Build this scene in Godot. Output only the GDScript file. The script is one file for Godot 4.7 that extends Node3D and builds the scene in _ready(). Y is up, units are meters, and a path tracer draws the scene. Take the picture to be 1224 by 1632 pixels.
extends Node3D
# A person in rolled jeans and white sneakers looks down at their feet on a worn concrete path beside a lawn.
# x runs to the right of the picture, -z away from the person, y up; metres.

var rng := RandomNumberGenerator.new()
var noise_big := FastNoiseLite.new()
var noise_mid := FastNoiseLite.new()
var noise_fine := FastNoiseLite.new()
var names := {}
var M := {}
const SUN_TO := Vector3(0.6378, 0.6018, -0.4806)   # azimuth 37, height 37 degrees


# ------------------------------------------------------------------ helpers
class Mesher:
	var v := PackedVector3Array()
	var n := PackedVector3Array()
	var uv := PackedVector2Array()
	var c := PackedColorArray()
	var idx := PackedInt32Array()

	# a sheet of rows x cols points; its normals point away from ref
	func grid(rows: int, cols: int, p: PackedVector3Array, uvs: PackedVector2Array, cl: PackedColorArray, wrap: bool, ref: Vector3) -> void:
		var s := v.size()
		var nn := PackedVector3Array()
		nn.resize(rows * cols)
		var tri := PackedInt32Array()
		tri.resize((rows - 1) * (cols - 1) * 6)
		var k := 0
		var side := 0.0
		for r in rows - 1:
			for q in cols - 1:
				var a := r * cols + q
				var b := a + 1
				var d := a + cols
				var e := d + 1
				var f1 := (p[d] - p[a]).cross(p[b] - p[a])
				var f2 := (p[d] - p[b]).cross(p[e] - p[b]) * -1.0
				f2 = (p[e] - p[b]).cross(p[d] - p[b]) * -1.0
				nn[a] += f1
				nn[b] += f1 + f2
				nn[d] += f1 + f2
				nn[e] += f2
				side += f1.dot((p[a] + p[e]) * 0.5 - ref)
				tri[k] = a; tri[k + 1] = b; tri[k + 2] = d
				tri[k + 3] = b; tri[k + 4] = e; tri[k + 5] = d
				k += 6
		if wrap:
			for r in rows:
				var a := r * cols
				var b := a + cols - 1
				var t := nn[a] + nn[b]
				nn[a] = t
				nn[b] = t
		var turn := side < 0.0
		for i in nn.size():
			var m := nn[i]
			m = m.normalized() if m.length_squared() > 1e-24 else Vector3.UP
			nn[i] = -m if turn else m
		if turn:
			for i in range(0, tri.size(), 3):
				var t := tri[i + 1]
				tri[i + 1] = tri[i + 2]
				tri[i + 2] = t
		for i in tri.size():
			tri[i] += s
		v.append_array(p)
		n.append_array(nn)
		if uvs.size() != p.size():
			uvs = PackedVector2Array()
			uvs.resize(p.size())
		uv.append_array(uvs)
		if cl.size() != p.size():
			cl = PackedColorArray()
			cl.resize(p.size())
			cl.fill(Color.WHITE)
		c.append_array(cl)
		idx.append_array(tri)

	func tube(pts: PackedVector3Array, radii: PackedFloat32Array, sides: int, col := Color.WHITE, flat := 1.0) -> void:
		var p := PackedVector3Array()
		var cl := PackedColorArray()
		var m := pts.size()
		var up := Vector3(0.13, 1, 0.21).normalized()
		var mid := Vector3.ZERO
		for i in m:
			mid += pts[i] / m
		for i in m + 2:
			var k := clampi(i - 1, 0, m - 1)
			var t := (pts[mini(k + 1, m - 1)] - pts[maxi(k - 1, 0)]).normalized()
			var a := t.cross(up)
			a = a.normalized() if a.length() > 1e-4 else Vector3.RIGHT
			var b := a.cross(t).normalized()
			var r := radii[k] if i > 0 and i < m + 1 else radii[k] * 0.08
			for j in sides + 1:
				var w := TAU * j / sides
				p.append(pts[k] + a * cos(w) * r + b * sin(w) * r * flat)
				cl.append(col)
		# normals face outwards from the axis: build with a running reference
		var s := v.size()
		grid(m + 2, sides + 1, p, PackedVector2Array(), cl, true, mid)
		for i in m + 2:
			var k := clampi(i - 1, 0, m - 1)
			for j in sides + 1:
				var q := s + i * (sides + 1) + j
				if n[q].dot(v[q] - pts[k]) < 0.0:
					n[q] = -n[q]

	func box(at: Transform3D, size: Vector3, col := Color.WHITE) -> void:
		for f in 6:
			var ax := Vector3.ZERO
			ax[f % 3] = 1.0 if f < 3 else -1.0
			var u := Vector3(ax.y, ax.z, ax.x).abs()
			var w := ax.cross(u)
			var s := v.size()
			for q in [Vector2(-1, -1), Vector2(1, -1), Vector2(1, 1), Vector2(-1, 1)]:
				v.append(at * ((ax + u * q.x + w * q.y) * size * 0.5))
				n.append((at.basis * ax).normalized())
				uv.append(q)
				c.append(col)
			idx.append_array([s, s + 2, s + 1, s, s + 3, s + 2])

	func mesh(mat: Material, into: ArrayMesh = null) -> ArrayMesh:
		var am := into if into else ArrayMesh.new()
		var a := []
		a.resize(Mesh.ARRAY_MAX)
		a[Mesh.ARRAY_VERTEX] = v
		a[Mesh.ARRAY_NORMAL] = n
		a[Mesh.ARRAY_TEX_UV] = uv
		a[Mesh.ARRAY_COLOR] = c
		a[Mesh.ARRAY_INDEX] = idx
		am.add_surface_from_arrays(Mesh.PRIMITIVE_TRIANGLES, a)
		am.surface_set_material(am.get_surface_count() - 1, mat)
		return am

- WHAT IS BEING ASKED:
Everything from the first line above up to and including the line that contains "const SUN_TO := Vector3(0.6378, 0.6018, -0.4806)" should be printed exactly; please print only that.

- SOLUTION TO THIS PROBLEM:
Build this scene in Godot. Output only the GDScript file. The script is one file for Godot 4.7 that extends Node3D and builds the scene in _ready(). Y is up, units are meters, and a path tracer draws the scene. Take the picture to be 1224 by 1632 pixels.
extends Node3D
# A person in rolled jeans and white sneakers looks down at their feet on a worn concrete path beside a lawn.
# x runs to the right of the picture, -z away from the person, y up; metres.

var rng := RandomNumberGenerator.new()
var noise_big := FastNoiseLite.new()
var noise_mid := FastNoiseLite.new()
var noise_fine := FastNoiseLite.new()
var names := {}
var M := {}
const SUN_TO := Vector3(0.6378, 0.6018, -0.4806)   # azimuth 37, height 37 degrees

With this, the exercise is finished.